If I’ve said it once, I’ve said it a hundred times: The best country music isn’t coming out of Nashville right now, it’s coming out of Appalachia. Artists like Tyler Childers, Sturgill Simpson, Chris Stapleton, Emily Scott Robinson, Charles Wesley Godwin, Kelsey Waldon, Sundy Best… I could go on and on.
Well it may be time to add Logan Halstead to that list too.
I’ll admit I just discovered Logan recently after seeing his videos posted on Reddit, but holy shit, this kid is GOOD.
At only 17 years old, Logan hails from Boone County, West Virginia – home of Jesco White, coal mines, and…not much else. He’s got a sound and songwriting ability that’s eerily reminiscent of guys like Tyler Childers and Zach Bryan, in the best possible way.

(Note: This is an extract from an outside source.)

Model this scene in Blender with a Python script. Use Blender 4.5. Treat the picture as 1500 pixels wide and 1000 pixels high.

After doing a session with RadioWV, Halstead’s song “Dark Black Coal,” a haunting look at life for many who work in the coal mines of southern West Virginia, has already racked up almost half a million views on YouTube.

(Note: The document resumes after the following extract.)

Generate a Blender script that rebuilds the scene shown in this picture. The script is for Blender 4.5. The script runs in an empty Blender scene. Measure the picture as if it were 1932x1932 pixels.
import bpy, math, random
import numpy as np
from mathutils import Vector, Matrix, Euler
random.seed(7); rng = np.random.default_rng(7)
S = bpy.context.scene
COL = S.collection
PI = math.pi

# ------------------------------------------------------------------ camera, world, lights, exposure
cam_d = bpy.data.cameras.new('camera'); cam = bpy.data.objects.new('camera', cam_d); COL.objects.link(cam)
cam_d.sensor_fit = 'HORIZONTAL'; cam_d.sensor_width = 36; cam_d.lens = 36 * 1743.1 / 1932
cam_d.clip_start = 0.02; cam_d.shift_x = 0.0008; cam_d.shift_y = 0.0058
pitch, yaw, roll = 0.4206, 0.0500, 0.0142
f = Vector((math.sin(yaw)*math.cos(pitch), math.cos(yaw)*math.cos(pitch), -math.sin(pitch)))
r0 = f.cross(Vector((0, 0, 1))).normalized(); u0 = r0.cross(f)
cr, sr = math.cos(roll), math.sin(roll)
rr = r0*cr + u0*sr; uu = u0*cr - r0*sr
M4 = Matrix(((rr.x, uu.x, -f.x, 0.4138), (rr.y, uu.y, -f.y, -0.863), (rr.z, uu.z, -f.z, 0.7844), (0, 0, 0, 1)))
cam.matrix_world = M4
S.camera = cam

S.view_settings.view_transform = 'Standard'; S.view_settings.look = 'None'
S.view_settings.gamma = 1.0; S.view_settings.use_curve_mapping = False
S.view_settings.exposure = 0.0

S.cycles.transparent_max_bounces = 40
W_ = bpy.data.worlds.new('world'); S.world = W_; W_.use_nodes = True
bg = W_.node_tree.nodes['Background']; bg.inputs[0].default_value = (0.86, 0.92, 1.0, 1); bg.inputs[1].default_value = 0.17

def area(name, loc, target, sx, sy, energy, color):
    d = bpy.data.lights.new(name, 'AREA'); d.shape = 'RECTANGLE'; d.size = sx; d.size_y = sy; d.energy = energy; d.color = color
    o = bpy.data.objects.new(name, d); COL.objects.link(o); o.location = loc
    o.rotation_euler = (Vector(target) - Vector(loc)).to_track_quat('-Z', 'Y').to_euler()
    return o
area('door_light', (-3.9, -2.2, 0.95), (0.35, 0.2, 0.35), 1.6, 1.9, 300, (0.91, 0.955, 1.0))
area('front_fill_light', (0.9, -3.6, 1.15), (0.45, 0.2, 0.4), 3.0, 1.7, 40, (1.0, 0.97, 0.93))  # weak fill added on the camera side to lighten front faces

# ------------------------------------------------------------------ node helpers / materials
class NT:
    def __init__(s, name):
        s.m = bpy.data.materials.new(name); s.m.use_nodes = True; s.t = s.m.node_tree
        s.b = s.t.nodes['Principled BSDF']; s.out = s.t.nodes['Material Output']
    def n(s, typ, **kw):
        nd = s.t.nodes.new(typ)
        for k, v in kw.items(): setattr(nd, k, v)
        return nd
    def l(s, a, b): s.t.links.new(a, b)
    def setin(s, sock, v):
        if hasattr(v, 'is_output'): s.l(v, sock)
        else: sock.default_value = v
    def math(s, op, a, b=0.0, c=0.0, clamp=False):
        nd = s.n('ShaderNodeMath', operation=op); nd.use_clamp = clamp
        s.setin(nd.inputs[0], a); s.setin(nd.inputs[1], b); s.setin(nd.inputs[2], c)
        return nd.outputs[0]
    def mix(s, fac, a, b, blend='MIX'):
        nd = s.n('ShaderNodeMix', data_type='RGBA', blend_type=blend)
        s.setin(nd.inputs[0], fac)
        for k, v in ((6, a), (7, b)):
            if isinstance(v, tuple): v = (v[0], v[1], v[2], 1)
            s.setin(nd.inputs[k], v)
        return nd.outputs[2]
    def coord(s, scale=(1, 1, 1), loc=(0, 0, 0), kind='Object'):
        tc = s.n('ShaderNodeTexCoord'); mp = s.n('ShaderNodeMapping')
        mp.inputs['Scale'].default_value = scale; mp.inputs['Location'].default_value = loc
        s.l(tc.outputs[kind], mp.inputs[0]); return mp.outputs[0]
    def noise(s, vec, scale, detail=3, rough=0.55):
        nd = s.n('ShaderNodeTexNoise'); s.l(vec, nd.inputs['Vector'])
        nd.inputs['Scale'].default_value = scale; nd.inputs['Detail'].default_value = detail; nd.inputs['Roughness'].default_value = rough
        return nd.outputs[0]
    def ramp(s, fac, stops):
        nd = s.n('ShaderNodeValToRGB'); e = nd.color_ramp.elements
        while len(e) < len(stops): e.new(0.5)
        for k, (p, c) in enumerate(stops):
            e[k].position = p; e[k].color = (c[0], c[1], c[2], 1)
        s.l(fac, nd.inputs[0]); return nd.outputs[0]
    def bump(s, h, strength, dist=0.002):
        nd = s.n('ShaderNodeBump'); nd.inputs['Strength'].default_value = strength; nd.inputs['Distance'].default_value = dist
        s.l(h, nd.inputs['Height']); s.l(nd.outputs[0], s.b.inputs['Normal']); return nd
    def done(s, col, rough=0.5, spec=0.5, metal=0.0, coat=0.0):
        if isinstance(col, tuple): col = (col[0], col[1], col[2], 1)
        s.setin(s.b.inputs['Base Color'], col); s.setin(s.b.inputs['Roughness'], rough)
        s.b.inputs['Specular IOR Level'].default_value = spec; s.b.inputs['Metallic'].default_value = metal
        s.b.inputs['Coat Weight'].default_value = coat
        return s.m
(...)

And he talked about that song with our friends over at Hippies and Cowboys:
“Man, I wrote that song just based on my experience growin’ up in these parts. You know what I mean? Growing up here, you really do feel trapped sometimes. You feel like there’s no escape.
Like you don’t have nothin’ but coal mines and drugs. You have to drive 30 miles if you want to work at a damn Kroger or something like that. There’s nothing here. So the coal mine is all we got.
It’s a love/hate relationship with the mines, it really is. That song is really about that experience growing up, that trapped feeling.”
Here’s another song from that same session with RadioWV, “Far From Here.”
And here’s Logan covering a song from (who else) Tyler Childers, “Pray Over the Moonshine Still.”
Hot DAMN.
It doesn’t look like Logan’s music is on Spotify yet, but according to his interview with Hippies & Cowboys, it sounds like he may be working on a full-length album soon.
And if it’s as good as these songs, I can’t wait to listen.
Appalachia just keeps on cranking out these incredible country singers. And as a native southern West Virginian myself, I couldn’t be happier about it.